The problem>
Produce word for word the lines of the data below running from the one that has "Model this scene" to the one that has "SC = bpy.context.scene", inclusive, and no others.

::::

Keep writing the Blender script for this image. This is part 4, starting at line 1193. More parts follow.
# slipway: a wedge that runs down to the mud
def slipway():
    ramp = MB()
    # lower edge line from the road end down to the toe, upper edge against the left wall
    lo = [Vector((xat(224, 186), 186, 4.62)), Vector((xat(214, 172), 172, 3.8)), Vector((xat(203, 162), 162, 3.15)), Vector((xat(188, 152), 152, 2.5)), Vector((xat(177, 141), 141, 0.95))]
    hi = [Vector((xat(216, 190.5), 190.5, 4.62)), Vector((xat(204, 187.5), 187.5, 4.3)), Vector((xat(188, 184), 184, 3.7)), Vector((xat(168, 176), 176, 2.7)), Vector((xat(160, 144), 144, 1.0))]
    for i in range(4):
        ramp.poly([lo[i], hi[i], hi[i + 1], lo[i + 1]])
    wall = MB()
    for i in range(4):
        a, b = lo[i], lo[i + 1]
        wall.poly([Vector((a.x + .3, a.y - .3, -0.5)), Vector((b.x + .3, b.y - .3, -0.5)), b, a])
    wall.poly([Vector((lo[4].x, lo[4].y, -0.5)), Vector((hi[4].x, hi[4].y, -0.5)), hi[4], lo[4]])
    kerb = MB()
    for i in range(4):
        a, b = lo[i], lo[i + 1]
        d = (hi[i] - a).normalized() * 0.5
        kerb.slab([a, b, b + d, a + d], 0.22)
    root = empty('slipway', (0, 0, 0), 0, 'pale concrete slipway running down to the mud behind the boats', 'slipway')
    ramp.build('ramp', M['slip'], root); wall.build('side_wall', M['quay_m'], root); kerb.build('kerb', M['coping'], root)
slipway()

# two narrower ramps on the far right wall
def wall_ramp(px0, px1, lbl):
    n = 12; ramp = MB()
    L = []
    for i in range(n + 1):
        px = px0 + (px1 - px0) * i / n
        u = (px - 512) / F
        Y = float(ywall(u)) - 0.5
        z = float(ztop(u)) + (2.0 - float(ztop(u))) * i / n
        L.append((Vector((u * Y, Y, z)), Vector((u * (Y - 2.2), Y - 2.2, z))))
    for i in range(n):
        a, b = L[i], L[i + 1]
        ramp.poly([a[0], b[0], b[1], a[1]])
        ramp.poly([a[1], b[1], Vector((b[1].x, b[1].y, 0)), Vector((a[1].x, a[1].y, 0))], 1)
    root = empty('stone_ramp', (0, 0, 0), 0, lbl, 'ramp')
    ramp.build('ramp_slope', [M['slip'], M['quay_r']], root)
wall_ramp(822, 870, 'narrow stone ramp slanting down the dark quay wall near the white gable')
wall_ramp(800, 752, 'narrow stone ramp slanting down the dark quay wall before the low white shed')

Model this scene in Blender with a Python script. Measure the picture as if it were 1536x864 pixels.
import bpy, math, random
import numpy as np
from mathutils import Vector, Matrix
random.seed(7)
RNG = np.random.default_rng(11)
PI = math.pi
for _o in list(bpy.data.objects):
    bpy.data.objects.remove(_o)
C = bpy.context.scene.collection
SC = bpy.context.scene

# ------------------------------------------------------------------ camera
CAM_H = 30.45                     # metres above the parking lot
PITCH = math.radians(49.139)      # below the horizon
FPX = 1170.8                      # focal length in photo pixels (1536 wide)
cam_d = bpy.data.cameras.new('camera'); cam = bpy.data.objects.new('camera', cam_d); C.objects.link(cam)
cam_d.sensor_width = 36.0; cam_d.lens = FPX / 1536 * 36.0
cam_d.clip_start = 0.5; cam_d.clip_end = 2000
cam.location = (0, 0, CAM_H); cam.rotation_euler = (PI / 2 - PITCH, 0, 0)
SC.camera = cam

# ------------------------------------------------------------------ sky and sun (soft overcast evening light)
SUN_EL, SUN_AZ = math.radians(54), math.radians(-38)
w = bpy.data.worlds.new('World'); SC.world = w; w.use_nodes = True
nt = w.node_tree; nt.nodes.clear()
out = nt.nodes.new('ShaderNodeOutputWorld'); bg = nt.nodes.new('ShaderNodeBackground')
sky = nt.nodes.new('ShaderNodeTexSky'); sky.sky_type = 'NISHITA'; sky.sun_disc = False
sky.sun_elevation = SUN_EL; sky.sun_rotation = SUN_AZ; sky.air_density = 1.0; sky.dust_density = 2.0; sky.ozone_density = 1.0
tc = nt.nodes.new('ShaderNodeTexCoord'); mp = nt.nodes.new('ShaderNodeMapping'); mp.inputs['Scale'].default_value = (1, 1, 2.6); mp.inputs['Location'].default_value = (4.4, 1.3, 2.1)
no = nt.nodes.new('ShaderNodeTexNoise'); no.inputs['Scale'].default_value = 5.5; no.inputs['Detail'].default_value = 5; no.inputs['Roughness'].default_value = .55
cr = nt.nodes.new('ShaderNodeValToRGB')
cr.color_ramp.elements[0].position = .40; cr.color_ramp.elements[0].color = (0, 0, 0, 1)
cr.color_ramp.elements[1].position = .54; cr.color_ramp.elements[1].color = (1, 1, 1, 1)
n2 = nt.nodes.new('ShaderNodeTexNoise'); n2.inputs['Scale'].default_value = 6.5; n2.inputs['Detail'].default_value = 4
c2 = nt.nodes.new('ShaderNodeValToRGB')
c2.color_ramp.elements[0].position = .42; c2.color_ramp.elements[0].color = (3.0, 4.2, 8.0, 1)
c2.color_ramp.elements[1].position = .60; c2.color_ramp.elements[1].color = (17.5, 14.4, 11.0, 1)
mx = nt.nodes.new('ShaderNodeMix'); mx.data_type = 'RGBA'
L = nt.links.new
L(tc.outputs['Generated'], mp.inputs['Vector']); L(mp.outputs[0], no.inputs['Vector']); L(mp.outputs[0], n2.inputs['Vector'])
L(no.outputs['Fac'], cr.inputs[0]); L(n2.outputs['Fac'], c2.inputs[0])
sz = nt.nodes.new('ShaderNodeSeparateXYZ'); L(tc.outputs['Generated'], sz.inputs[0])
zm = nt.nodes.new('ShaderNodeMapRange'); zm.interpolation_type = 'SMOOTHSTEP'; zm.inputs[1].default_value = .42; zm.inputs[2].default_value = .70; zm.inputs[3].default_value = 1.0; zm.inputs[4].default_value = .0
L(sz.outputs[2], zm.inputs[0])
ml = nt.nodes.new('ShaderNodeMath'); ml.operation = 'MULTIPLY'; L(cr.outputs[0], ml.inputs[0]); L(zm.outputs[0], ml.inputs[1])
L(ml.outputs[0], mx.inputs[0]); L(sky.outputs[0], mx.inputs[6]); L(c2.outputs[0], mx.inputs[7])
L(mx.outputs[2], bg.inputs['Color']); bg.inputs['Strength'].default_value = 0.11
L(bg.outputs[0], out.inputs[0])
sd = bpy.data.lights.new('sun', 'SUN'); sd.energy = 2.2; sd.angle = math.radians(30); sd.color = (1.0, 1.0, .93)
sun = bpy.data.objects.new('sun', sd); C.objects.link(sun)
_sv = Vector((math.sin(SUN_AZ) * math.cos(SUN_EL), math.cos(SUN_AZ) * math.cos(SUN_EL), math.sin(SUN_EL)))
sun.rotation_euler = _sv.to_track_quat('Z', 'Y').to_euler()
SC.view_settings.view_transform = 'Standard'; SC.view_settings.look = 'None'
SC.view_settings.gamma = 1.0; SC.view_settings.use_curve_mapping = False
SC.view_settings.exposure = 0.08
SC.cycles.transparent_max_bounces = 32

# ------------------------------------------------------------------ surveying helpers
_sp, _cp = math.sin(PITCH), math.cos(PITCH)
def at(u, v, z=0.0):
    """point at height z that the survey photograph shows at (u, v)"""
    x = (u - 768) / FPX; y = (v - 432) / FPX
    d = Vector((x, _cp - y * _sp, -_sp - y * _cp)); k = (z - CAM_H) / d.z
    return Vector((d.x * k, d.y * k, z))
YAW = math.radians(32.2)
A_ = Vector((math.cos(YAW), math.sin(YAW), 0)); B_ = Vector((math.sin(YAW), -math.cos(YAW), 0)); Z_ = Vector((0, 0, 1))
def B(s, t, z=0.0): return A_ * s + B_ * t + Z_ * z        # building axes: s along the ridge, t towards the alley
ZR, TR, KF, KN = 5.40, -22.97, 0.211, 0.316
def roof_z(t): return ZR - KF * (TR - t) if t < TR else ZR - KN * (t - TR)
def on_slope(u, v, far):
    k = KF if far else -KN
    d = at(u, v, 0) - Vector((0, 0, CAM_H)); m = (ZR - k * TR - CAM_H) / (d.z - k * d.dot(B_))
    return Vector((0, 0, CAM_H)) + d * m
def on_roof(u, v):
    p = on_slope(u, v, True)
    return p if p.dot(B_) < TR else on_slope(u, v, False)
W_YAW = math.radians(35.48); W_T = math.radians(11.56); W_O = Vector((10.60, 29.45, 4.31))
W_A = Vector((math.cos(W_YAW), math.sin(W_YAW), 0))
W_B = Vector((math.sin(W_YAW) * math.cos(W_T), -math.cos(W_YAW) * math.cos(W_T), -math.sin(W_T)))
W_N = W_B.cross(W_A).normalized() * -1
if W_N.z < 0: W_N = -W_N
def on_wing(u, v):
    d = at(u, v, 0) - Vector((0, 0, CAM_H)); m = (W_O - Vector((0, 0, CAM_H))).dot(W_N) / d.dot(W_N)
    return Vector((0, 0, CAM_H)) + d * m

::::

Problem solution>
Model this scene in Blender with a Python script. Measure the picture as if it were 1536x864 pixels.
import bpy, math, random
import numpy as np
from mathutils import Vector, Matrix
random.seed(7)
RNG = np.random.default_rng(11)
PI = math.pi
for _o in list(bpy.data.objects):
    bpy.data.objects.remove(_o)
C = bpy.context.scene.collection
SC = bpy.context.scene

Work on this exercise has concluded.